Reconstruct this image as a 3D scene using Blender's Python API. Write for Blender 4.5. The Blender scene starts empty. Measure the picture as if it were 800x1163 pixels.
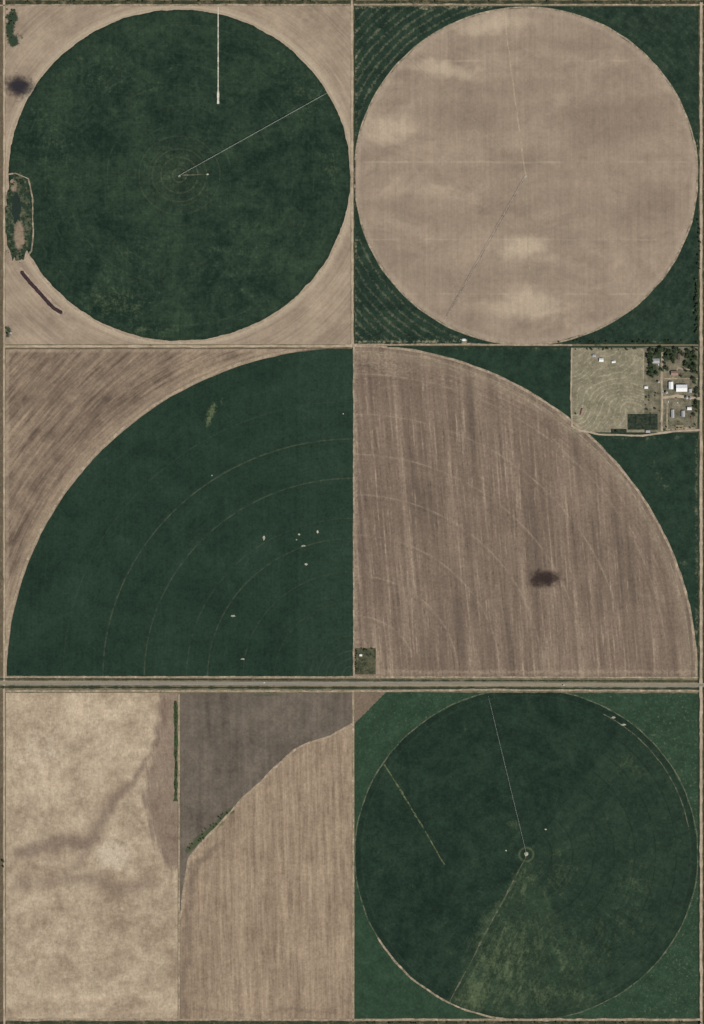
import bpy, math, random
import numpy as np
from mathutils import Vector, noise as mnoise
random.seed(7); rng=np.random.default_rng(7)
scn=bpy.context.scene
S=2.0            # metres per map unit
MX,MY=400.0,581.5
def W(u,v,z=0.0): return ((u-MX)*S,(MY-v)*S,z)
KC=(0.985,0.945,0.90)
def lin(c):
    c=c/255.0
    return c/12.92 if c<=0.04045 else ((c+0.055)/1.055)**2.4
def sc(r,g,b):
    m=(r+g+b)/3.0
    r,g,b=[m+(c-m)*.94 for c in (r,g,b)]
    r,g,b=[c*.975+5.0 for c in (r,g,b)]  # haze put into the base colours by lifting the dark tones
    return (lin(r)*KC[0],lin(g)*KC[1],lin(b)*KC[2],1.0)

# ---------------------------------------------------------------- node DSL
NT=None
class X:
    def __init__(s,sock): s.s=sock
    def __add__(a,b): return M('ADD',a,b)
    def __radd__(a,b): return M('ADD',b,a)
    def __sub__(a,b): return M('SUBTRACT',a,b)
    def __rsub__(a,b): return M('SUBTRACT',b,a)
    def __mul__(a,b): return M('MULTIPLY',a,b)
    def __rmul__(a,b): return M('MULTIPLY',b,a)
    def __truediv__(a,b): return M('DIVIDE',a,b)
    def __neg__(a): return M('MULTIPLY',a,-1.0)
def put(inp,val):
    if isinstance(val,X): NT.links.new(val.s,inp)
    else: inp.default_value=val
def M(op,*args):
    n=NT.nodes.new('ShaderNodeMath'); n.operation=op
    for i,a in enumerate(args): put(n.inputs[i],a)
    return X(n.outputs[0])
def sstep(e0,e1,x):
    n=NT.nodes.new('ShaderNodeMapRange'); n.interpolation_type='SMOOTHSTEP'
    put(n.inputs[0],x); put(n.inputs[1],e0); put(n.inputs[2],e1)
    n.inputs[3].default_value=0; n.inputs[4].default_value=1
    return X(n.outputs[0])
def clamp(x): 
    n=NT.nodes.new('ShaderNodeClamp'); put(n.inputs[0],x); return X(n.outputs[0])
def vec(a,b,c=0.0):
    n=NT.nodes.new('ShaderNodeCombineXYZ')
    put(n.inputs[0],a);put(n.inputs[1],b);put(n.inputs[2],c); return X(n.outputs[0])
def mixc(f,a,b):
    n=NT.nodes.new('ShaderNodeMix'); n.data_type='RGBA'
    put(n.inputs[0],f); put(n.inputs[6],a); put(n.inputs[7],b); return X(n.outputs[2])
def scalec(c,f):
    n=NT.nodes.new('ShaderNodeVectorMath'); n.operation='SCALE'
    if isinstance(c,tuple): n.inputs[0].default_value=c[:3]
    else: put(n.inputs[0],c)
    put(n.inputs[3],f); return X(n.outputs[0])
def attr(name):
    n=NT.nodes.new('ShaderNodeAttribute'); n.attribute_name=name; return X(n.outputs['Fac'])
SEED=[0]
def noi(a,b,detail=3.0,rough=0.55,dist=0.0):
    """signed noise about -1..1"""
    SEED[0]+=1
    n=NT.nodes.new('ShaderNodeTexNoise'); n.inputs['Scale'].default_value=1
    n.inputs['Detail'].default_value=min(3,max(0,detail-1)); n.inputs['Roughness'].default_value=rough
    n.inputs['Distortion'].default_value=dist
    put(n.inputs['Vector'],vec(a,b,SEED[0]*7.31))
    return (X(n.outputs[0])-0.5)*3.4
def grain(u,v,f=.36): return noi(u*f,v*f,3.0,.85)
def uv():
    n=NT.nodes.new('ShaderNodeNewGeometry'); s=NT.nodes.new('ShaderNodeSeparateXYZ')
    NT.links.new(n.outputs['Position'],s.inputs[0])
    return X(s.outputs[0])*(1/S)+MX, (X(s.outputs[1])*(-1/S))+MY
def rotn(u,v,deg,fa,fb,detail=3,rough=.55,dist=0.0):
    c,s=math.cos(math.radians(deg)),math.sin(math.radians(deg))
    a=u*c+v*s; b=v*c-u*s
    return noi(a*fa,b*fb,detail,rough,dist)
def elld(u,v,cx,cy,rx,ry):
    a=(u-cx)/rx; b=(v-cy)/ry
    return M('SQRT',a*a+b*b)*rx
def ring(d,r,w): return clamp(1.0-M('ABSOLUTE',d-r)/w)
def pring(d,per,off,w):
    return clamp(1.0-M('ABSOLUTE',(M('FRACT',(d+off)/per)-0.5)*per)/w)
def newmat(name,rough=0.95,spec=0.08):
    global NT
    m=bpy.data.materials.new(name); m.use_nodes=True; NT=m.node_tree
    b=NT.nodes['Principled BSDF']
    if spec<=.08:
        o=NT.nodes['Material Output']; NT.nodes.remove(b)
        d=NT.nodes.new('ShaderNodeBsdfDiffuse'); d.name='DIFF'; NT.links.new(d.outputs[0],o.inputs[0])
    else:
        b.inputs['Roughness'].default_value=rough; b.inputs['Specular IOR Level'].default_value=spec
    return m
def out(col,f=None,alpha=None):
    if f is not None: col=scalec(col,M('MAXIMUM',f,0.12))
    d=NT.nodes.get('DIFF')
    if d:
        put(d.inputs['Color'],col)
        if alpha is not None:
            o=NT.nodes['Material Output']; t=NT.nodes.new('ShaderNodeBsdfTransparent'); mx=NT.nodes.new('ShaderNodeMixShader')
            put(mx.inputs[0],alpha); NT.links.new(t.outputs[0],mx.inputs[1]); NT.links.new(d.outputs[0],mx.inputs[2]); NT.links.new(mx.outputs[0],o.inputs[0])
    else:
        put(NT.nodes['Principled BSDF'].inputs['Base Color'],col)
def plain(name,rgb,rough=0.8,spec=0.2,var=0.15,freq=0.8):
    m=newmat(name,rough,spec); u,v=uv()
    out(rgb if len(rgb)==4 else rgb+(1,),1.0+var*noi(u*freq,v*freq,3.0)); return m

# ---------------------------------------------------------------- meshes
def link(o,parent=None):
    scn.collection.objects.link(o)
    if parent: o.parent=parent
    return o
def mesh_obj(name,verts,faces,mats,mi=None,parent=None,smooth=False):
    me=bpy.data.meshes.new(name); me.from_pydata(verts,[],faces)
    for m in (mats if isinstance(mats,list) else [mats]): me.materials.append(m)
    if mi is not None: me.polygons.foreach_set('material_index',mi)
    if smooth: me.polygons.foreach_set('use_smooth',[True]*len(faces))
    me.update()
    return link(bpy.data.objects.new(name,me),parent)
def sheet(name,UV,faces,z,mat,masks={}):
    UV=np.asarray(UV,float)
    verts=[((u-MX)*S,(MY-v)*S,z) for u,v in UV]
    o=mesh_obj(name,verts,faces,mat)
    me=o.data
    if me.polygons[len(me.polygons)//2].normal.z<0: me.flip_normals()
    for k,fn in masks.items():
        a=me.attributes.new(k,'FLOAT','POINT')
        a.data.foreach_set('value',np.clip(fn(UV[:,0],UV[:,1]),0,1).astype(np.float32))
    return o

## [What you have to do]
Write out nothing but the lines from the start of the data through the line with "return (lin(r)*KC[0],lin(g)*KC[1],lin(b)*KC[2],1.0)". Leave out the pictures.

## [Complete answer]
Reconstruct this image as a 3D scene using Blender's Python API. Write for Blender 4.5. The Blender scene starts empty. Measure the picture as if it were 800x1163 pixels.
import bpy, math, random
import numpy as np
from mathutils import Vector, noise as mnoise
random.seed(7); rng=np.random.default_rng(7)
scn=bpy.context.scene
S=2.0            # metres per map unit
MX,MY=400.0,581.5
def W(u,v,z=0.0): return ((u-MX)*S,(MY-v)*S,z)
KC=(0.985,0.945,0.90)
def lin(c):
    c=c/255.0
    return c/12.92 if c<=0.04045 else ((c+0.055)/1.055)**2.4
def sc(r,g,b):
    m=(r+g+b)/3.0
    r,g,b=[m+(c-m)*.94 for c in (r,g,b)]
    r,g,b=[c*.975+5.0 for c in (r,g,b)]  # haze put into the base colours by lifting the dark tones
    return (lin(r)*KC[0],lin(g)*KC[1],lin(b)*KC[2],1.0)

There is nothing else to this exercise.